ポイント:リーダーは四つの患いである「偽・私・放・奢」から離れた人格高潔な人間でなければならない。

 政治の根本およびその得失を論じた思想書『申鑒(しんかん)』を著し献帝に奉った後漢の学者 筍悦(じゅんえつ)は、その中で「政を致すの術は、先ず、四患(しかん)を屏(しりぞ)く」として「偽私放奢」の四つの患(わざわい)を挙げています。この四患はそのうちの一つでも目立ってしまえば国が傾くと言われているものです。

 今日の一言では、リーダーたるべき人は、四患、すなわち「偽」:うそ偽りの多い態度、「私」:私利私欲、「放」:勝手気まま、「奢」:奢(おご)りや贅沢(ぜいたく)から離れた人間でなければならないと説かれているわけです。

 稲盛名誉会長は、就寝前に枕元に積んである書物を手に取るのが習い性になっているからと、目を通された中国古典からさまざまな一文を引用してお話しされてきました。『貞観政要(じょうがんせいよう)』もその一つです。

 『貞観政要(じょうがんせいよう)』(全十巻四十篇)は、『書経』と並んで帝王学の原点とされている古典で、中国の長い歴史の中でも屈指の名君として知られる唐の二代目太宗李世民(在位626~694)の時代にまつわるものです。太宗は重臣たちの諫言によく耳を傾け、常に緊張感を持って政治に取り組み、平和で安定した社会を築いたと伝えられており、その治世は「貞観の治」として称えられています。

 『貞観政要』の現代語訳と解説がまとめられた2005年発刊の『「貞観政要」のリーダー学』(守屋 洋著 プレジデント社)の二章「率先垂範、わが身を正す」に、次のような記述があります。

 『荀子』という古典に、こんな言葉がある。               「原(みなもと)清ければ則ち流れ清く、原濁れば則ち流れ濁る」      源が澄んでいれば、おのずから流れも澄み、源が濁っていれば、流れもおのずから濁る。

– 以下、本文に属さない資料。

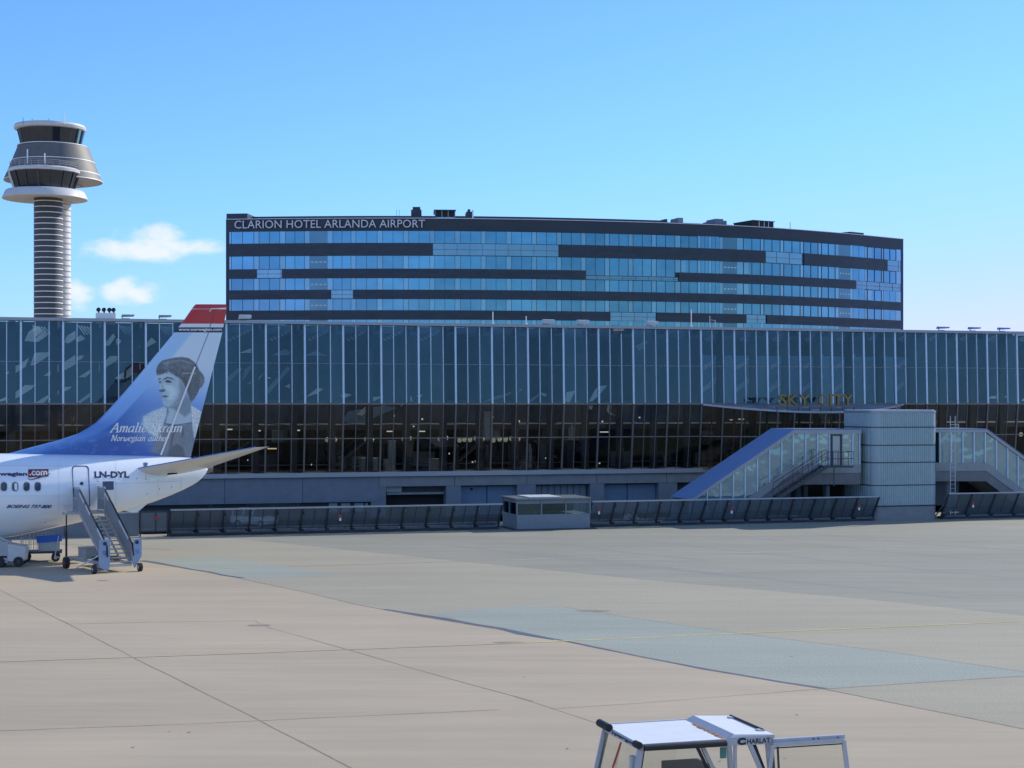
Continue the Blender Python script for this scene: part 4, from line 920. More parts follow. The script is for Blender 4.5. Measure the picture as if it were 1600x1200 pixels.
# ------------------------------------------------------------------ airliner
TH = R(30); ct, st_ = math.cos(TH), math.sin(TH); YR = 86.0; XR = (303 - 800) / F * YR
def AC(px, py, l):         # picture point at lateral distance l (port positive) -> (s, z)
    t = (px - 800) / F; s = (t * (YR - l * ct) - XR - l * st_) / (ct - t * st_)
    Y = YR + s * st_ - l * ct; return s, H - (py - HY) / F * Y
air = empty('airliner', (XR, YR, 0), TH, 'white airliner tail with blue and red portrait fin, nose out of frame left', 'airliner')
m_body = mat('gloss white paint', (.80, .86, .90), .2, var=.03, scale=.8, coat=.6)
m_navy = mat('navy lettering', (.02, .025, .10), .5)
top = [(-60, 708.3), (60, 708.6), (150, 710), (240, 712), (290, 714.5), (308, 717), (317, 722), (321.5, 731)]
bot = [(-60, 846), (0, 840), (20, 838.2), (60, 829.5), (121, 816.5), (185, 800), (240, 784), (280, 768), (302, 757), (312, 750), (319, 742), (321.5, 736)]
prof = []
for x in [-60, -30, 0, 20, 40, 60, 80, 100, 121, 140, 160, 185, 210, 240, 265, 285, 300, 308, 314, 319, 321.5]:
    s, zt = AC(x, smooth_tab(top, x), 0); _, zb = AC(x, smooth_tab(bot, x), 0); prof.append((s, zt, zb))
s0, zt0, zb0 = prof[0]
fw = [(s0 - 24, zt0 - .9, zb0 + 1.2), (s0 - 23.2, zt0 - .35, zb0 + .6), (s0 - 21, zt0, zb0 + .15), (s0 - 18, zt0, zb0), (s0 - 6, zt0, zb0)]
prof = fw + prof
wtab = [(-99, 2.0), (-10, 2.0), (-8, 1.93), (-6, 1.76), (-4, 1.46), (-2, 1.08), (-.5, .72), (.3, .45), (.8, .24)]
def halfw(s):
    if s < s0 - 21: return 2.0 * max(.12, math.sqrt(max(0, 1 - ((s0 - 21 - s) / 3.1) ** 2)))
    return lerp(wtab, s)
ztab = [(p[0], p[1]) for p in prof]; btab = [(p[0], p[2]) for p in prof]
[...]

組織についても同じこと、上に立つ者は率先してわが身を正し、部下に手本を示さなければならない。これがいわば帝王学の出発点である。(一部抜粋)

 また稲盛名誉会長は、人格を高め、維持することの難しさについて、次のように述べられています。

 人格を維持するためには、毎日繰り返し繰り返し、自分の行いを振り返って、人間のあるべき姿に反した行いがなかったかどうか、反省をする日々をおくることが必要です。そして反省を通じ、「こうあるべきだ」と繰り返し繰り返し自分の知性に訴えて、哲学を血肉化していかなければ、人格というものは一時的に高めることはできても、それを維持することは難しいのです。

 若いころから立派な考え方や人格を持つ人は少ないでしょうから、せめて若いころよりはたった今のほうが明らかに人格が高まっているなと自覚でき、周囲もそういう目で見てくれる存在でありたい。それには、反省ある日々をおくることが重要ではないでしょうか。